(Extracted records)
** BEGIN **
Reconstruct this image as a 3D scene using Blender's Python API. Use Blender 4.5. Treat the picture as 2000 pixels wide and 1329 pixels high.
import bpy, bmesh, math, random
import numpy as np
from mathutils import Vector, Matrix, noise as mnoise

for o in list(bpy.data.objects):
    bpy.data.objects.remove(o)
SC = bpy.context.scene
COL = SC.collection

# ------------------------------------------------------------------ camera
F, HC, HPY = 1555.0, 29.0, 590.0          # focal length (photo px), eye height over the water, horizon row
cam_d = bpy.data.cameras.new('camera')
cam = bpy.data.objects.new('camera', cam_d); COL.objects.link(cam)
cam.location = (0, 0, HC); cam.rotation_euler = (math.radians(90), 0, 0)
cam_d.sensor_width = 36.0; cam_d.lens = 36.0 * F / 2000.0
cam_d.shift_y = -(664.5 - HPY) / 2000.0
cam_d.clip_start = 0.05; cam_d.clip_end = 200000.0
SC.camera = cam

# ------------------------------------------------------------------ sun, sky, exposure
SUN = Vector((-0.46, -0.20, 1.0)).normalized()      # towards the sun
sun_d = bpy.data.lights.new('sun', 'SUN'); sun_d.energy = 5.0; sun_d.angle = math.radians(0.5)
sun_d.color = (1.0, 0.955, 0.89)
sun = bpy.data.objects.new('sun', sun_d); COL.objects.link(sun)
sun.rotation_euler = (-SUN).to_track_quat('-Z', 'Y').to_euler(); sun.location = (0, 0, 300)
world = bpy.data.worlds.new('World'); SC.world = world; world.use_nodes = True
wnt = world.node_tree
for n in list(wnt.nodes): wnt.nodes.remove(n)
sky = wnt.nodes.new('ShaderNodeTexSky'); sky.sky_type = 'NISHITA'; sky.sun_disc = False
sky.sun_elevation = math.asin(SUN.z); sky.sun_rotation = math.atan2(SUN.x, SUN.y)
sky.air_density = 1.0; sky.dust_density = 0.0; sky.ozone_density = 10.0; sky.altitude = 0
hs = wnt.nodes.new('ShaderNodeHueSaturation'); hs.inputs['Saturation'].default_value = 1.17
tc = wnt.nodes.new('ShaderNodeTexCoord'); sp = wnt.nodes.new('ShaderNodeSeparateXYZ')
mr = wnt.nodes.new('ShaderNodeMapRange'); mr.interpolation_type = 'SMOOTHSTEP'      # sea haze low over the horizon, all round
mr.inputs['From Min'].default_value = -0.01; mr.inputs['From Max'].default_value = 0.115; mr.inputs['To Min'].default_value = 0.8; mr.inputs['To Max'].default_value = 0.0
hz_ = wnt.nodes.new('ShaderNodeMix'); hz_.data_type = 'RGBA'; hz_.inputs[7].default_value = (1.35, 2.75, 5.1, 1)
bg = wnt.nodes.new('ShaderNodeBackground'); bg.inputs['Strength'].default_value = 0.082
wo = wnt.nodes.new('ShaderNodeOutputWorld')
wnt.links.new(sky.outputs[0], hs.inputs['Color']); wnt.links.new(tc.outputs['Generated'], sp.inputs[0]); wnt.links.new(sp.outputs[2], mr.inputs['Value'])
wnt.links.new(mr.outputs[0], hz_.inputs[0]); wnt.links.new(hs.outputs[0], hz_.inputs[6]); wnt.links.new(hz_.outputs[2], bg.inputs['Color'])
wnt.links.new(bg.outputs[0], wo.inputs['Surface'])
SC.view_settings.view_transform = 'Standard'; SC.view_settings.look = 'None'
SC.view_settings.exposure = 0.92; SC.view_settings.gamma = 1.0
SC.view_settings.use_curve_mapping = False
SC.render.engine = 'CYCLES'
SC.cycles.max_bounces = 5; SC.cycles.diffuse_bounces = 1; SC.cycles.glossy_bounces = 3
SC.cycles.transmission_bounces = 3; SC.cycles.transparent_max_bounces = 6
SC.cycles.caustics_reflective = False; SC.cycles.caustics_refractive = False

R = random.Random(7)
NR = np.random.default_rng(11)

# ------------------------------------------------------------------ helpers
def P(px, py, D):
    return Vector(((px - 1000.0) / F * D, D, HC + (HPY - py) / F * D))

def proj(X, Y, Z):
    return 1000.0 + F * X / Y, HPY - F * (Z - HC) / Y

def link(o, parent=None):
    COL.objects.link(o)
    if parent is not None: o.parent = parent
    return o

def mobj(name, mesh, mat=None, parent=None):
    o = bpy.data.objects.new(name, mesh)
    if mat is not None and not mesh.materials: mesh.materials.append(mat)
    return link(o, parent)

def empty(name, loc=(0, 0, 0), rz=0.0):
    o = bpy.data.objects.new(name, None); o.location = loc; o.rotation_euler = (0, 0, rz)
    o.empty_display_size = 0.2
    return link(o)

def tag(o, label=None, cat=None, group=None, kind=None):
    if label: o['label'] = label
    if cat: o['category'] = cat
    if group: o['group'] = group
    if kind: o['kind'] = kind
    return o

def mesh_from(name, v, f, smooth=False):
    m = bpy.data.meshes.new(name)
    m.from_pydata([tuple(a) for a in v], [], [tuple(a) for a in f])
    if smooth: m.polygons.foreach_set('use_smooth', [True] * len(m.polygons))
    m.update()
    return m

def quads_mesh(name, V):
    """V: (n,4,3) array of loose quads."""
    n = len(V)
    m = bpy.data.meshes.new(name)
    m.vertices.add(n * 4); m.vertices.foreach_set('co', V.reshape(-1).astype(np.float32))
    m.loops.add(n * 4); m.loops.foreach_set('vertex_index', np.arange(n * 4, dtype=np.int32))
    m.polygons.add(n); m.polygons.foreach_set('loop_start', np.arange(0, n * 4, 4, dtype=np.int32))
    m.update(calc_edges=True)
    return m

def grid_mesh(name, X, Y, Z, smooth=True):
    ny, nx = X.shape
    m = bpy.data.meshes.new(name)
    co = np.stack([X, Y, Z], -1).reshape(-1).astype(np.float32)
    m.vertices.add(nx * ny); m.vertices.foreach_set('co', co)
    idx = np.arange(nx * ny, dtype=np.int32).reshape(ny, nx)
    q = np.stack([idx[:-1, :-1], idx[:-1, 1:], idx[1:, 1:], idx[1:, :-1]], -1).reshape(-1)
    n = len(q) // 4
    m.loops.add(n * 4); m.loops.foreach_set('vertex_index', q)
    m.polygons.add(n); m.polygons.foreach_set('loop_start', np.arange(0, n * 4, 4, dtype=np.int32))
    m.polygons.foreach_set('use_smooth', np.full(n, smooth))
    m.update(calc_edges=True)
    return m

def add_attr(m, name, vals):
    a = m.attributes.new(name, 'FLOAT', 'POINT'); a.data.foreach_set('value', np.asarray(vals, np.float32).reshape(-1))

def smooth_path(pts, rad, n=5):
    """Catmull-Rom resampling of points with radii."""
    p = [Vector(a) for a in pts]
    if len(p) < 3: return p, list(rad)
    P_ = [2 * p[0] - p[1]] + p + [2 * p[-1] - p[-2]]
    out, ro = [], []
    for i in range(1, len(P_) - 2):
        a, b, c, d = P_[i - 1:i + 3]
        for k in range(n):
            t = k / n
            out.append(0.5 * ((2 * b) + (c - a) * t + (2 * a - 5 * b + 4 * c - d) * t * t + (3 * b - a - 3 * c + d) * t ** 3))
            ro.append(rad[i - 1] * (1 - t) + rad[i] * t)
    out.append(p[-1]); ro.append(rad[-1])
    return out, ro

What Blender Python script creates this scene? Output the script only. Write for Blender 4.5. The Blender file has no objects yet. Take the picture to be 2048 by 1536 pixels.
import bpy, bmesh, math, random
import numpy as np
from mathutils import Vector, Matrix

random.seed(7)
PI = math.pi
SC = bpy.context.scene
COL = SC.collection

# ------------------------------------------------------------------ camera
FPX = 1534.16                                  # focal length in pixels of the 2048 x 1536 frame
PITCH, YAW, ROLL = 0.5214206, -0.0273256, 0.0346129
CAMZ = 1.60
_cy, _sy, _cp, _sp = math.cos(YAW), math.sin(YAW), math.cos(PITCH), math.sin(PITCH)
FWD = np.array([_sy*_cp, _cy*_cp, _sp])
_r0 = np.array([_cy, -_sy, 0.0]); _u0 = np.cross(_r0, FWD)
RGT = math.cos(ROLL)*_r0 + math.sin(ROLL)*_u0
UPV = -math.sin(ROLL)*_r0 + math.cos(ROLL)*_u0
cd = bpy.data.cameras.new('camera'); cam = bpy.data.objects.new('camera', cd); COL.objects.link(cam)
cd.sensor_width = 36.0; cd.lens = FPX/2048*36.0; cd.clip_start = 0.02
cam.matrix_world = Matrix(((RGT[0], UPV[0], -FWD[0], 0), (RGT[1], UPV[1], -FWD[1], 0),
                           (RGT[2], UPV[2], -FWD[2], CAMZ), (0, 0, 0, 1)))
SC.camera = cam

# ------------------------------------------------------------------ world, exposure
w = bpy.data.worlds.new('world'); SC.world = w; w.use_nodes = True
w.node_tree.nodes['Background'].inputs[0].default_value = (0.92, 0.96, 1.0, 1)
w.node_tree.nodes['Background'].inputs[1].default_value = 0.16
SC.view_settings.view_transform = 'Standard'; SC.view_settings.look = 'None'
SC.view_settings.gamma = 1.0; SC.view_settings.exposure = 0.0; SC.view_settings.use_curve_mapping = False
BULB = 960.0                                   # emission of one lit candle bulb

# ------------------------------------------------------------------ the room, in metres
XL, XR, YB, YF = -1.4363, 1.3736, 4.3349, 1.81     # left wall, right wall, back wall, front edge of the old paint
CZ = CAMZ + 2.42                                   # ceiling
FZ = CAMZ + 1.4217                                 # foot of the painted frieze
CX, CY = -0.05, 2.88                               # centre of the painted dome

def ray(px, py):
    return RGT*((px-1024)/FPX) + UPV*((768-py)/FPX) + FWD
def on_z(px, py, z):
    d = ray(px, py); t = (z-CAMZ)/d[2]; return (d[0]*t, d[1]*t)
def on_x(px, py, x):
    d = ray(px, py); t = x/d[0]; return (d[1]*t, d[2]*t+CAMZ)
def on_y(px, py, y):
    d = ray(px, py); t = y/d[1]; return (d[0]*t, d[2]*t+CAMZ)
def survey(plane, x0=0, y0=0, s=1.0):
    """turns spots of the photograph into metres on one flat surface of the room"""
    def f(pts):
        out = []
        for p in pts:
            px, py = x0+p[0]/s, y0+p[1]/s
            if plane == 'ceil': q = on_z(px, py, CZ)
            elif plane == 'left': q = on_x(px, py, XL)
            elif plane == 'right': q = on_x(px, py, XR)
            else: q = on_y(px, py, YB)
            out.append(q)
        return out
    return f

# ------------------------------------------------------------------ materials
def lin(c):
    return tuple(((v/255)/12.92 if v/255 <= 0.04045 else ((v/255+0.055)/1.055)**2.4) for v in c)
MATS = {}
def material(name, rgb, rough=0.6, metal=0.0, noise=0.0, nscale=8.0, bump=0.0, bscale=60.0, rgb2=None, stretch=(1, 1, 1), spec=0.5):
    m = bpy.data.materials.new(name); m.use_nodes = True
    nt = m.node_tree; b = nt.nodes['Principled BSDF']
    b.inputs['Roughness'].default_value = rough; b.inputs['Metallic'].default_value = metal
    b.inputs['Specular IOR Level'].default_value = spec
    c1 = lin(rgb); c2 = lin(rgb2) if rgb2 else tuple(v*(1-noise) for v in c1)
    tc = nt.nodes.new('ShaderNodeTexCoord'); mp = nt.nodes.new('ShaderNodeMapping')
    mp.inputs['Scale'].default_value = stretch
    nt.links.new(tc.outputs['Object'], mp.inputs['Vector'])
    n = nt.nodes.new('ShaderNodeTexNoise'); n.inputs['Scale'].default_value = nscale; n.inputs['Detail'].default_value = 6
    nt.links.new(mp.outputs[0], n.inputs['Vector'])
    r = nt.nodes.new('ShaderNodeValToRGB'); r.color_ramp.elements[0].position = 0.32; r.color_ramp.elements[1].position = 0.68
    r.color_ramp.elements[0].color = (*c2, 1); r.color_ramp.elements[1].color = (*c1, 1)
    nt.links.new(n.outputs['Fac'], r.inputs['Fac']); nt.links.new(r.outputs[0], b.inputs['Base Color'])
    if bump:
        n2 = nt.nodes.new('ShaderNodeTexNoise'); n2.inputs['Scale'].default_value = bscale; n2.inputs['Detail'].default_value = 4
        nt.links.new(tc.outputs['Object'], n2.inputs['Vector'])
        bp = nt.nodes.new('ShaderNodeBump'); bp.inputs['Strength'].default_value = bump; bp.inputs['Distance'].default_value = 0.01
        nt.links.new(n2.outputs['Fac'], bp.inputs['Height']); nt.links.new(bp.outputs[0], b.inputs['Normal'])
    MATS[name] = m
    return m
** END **
What this task involves: Out of the data above, set down the lines from the one with "What Blender Python" to the one with "CX, CY = -0.05, 2.88", both included, exactly as written and with no additions.

Written response:
What Blender Python script creates this scene? Output the script only. Write for Blender 4.5. The Blender file has no objects yet. Take the picture to be 2048 by 1536 pixels.
import bpy, bmesh, math, random
import numpy as np
from mathutils import Vector, Matrix

random.seed(7)
PI = math.pi
SC = bpy.context.scene
COL = SC.collection

# ------------------------------------------------------------------ camera
FPX = 1534.16                                  # focal length in pixels of the 2048 x 1536 frame
PITCH, YAW, ROLL = 0.5214206, -0.0273256, 0.0346129
CAMZ = 1.60
_cy, _sy, _cp, _sp = math.cos(YAW), math.sin(YAW), math.cos(PITCH), math.sin(PITCH)
FWD = np.array([_sy*_cp, _cy*_cp, _sp])
_r0 = np.array([_cy, -_sy, 0.0]); _u0 = np.cross(_r0, FWD)
RGT = math.cos(ROLL)*_r0 + math.sin(ROLL)*_u0
UPV = -math.sin(ROLL)*_r0 + math.cos(ROLL)*_u0
cd = bpy.data.cameras.new('camera'); cam = bpy.data.objects.new('camera', cd); COL.objects.link(cam)
cd.sensor_width = 36.0; cd.lens = FPX/2048*36.0; cd.clip_start = 0.02
cam.matrix_world = Matrix(((RGT[0], UPV[0], -FWD[0], 0), (RGT[1], UPV[1], -FWD[1], 0),
                           (RGT[2], UPV[2], -FWD[2], CAMZ), (0, 0, 0, 1)))
SC.camera = cam

# ------------------------------------------------------------------ world, exposure
w = bpy.data.worlds.new('world'); SC.world = w; w.use_nodes = True
w.node_tree.nodes['Background'].inputs[0].default_value = (0.92, 0.96, 1.0, 1)
w.node_tree.nodes['Background'].inputs[1].default_value = 0.16
SC.view_settings.view_transform = 'Standard'; SC.view_settings.look = 'None'
SC.view_settings.gamma = 1.0; SC.view_settings.exposure = 0.0; SC.view_settings.use_curve_mapping = False
BULB = 960.0                                   # emission of one lit candle bulb

# ------------------------------------------------------------------ the room, in metres
XL, XR, YB, YF = -1.4363, 1.3736, 4.3349, 1.81     # left wall, right wall, back wall, front edge of the old paint
CZ = CAMZ + 2.42                                   # ceiling
FZ = CAMZ + 1.4217                                 # foot of the painted frieze
CX, CY = -0.05, 2.88                               # centre of the painted dome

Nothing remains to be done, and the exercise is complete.